As of July 2019, the sales volume of cars assembled domestically fell 14% year-on-year, while imported ones jumped 207%, according to the Vietnam Automobile Manufacturers Association (VAMA), in turn putting pressure on local producers. 

Additionally, there has been a trend of FDI companies shifting priority to importing completely-built units (CBU), instead of assembling cars in Vietnam.
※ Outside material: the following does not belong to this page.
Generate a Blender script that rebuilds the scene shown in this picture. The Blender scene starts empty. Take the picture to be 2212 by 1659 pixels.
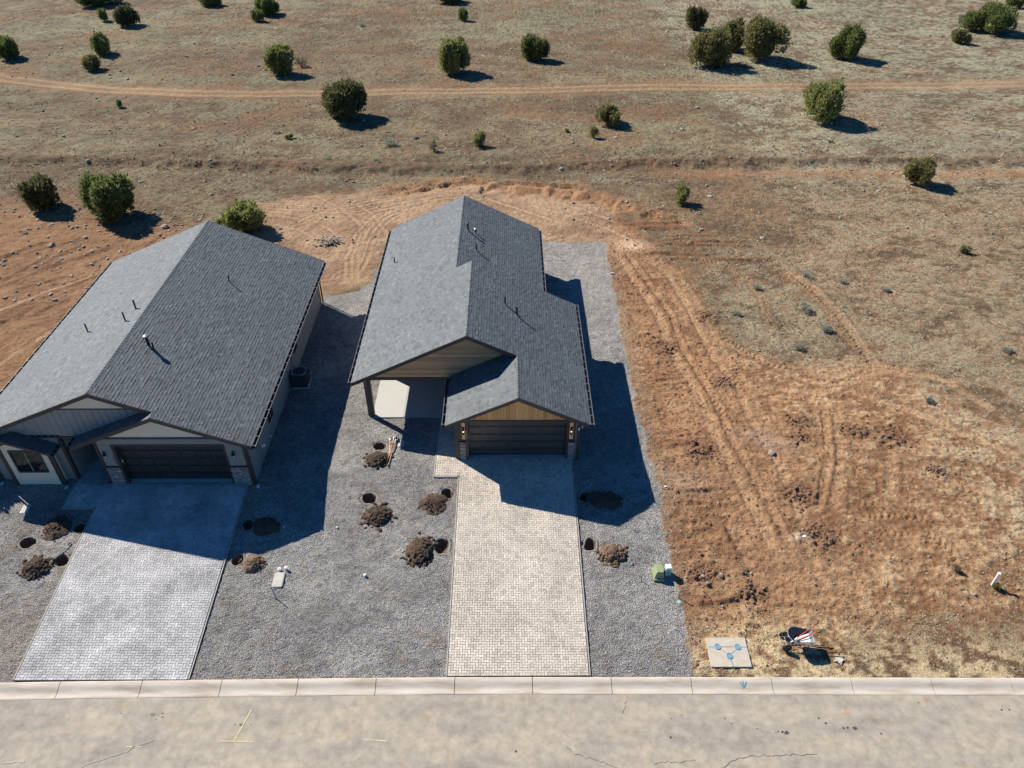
import bpy, math, random
import numpy as np
from mathutils import Vector, Matrix

# ------------------------------------------------------------------ camera, world, sun, exposure
S = bpy.context.scene
COL = S.collection
cam_d = bpy.data.cameras.new("camera")
cam = bpy.data.objects.new("camera", cam_d); COL.objects.link(cam)
CAMZ = 27.0
cam.location = (0, 0, CAMZ)
cam_d.sensor_fit = 'HORIZONTAL'; cam_d.sensor_width = 36.0
cam_d.lens = 36.0 * 1620.0 / 2212.0
cam.rotation_euler = (math.radians(90 - 38.06), 0, math.radians(-0.25))
cam_d.clip_start = 0.1; cam_d.clip_end = 6000
S.camera = cam

SUNV = Vector((-0.95, 0.70, 1.0)).normalized()
sun_el = math.asin(SUNV.z); sun_az = math.atan2(SUNV.x, SUNV.y)
world = bpy.data.worlds.new("World"); S.world = world; world.use_nodes = True
wn = world.node_tree; bg = wn.nodes["Background"]
sky = wn.nodes.new("ShaderNodeTexSky"); sky.sky_type = 'NISHITA'; sky.sun_disc = False
sky.sun_elevation = sun_el; sky.sun_rotation = sun_az
sky.altitude = 2200; sky.air_density = 1.0; sky.dust_density = 0.0; sky.ozone_density = 6.0
tint = wn.nodes.new('ShaderNodeMix'); tint.data_type = 'RGBA'; tint.blend_type = 'MULTIPLY'; tint.inputs[0].default_value = 1.0
tint.inputs[7].default_value = (0.40, 0.93, 1.22, 1)      # very clear high-altitude air: deep blue sky light
wn.links.new(sky.outputs[0], tint.inputs[6]); wn.links.new(tint.outputs[2], bg.inputs[0]); bg.inputs[1].default_value = 0.055
sd = bpy.data.lights.new("sun", 'SUN'); sd.energy = 4.6; sd.angle = math.radians(0.5); sd.color = (1.0, 0.94, 0.83)
so = bpy.data.objects.new("sun", sd); COL.objects.link(so)
so.rotation_euler = (-SUNV).to_track_quat('-Z', 'Y').to_euler()
so.location = (-30, 30, 60)
S.view_settings.view_transform = 'Standard'; S.view_settings.look = 'None'
S.view_settings.exposure = 0.70; S.view_settings.gamma = 1.0
S.view_settings.use_curve_mapping = False
S.render.resolution_x = 1024; S.render.resolution_y = 768

rnd = random.Random(7)
NP = np.random.RandomState(11)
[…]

This is due to the fact that most car importers have fulfilled requirements set in Decree No.116, which came into force in early 2018, specifying the regulatory conditions and licenses for automobile manufacturing, assembling, importing, maintenance, and warranty businesses. 

The decree was a major reason behind the fall in imported car sales in 2018, down nearly 16% year-on-year. 

Under this circumstance, without effective supporting policies in place, domestic cars would not be able to compete with imported ones, as prices of imported cars would be reduced by 23 – 25%, while the maximum reductions for domestic ones are in range of 12 – 15%. 

Meanwhile, the MoF predicted the sale growth of passenger cars in the next five years would reach 30 – 40%, with sale number approaching nearly 1 million units per year by 2025, sparking concern that imported cars could dominate in this huge potential segment. 

Auto expert Nguyen Minh Dong told Vietnamnet that production capacity of Vietnam’s automobile industry is equal to 20% of those in regional peers, while most products are basic products with low value, requiring stronger efforts from the government to give assistance to local supporting industries.  

Dong expected a removal of import tariff for auto parts would help local companies reduce operation costs and improve competitiveness. 

In another move, the Ministry of Industry and Trade is considering removing excise tax for qualified locally-made auto parts, while Prime Minister Nguyen Xuan Phuc is instructing government agencies to review the concept of the industry of car assembly to be high-tech manufacturing and thus they would enjoy greater incentives.

With more incentives in place and growing domestic market, prices of local assembled cars could fall 20 – 30% in the coming time, in turn enhancing its competitiveness against imported ones.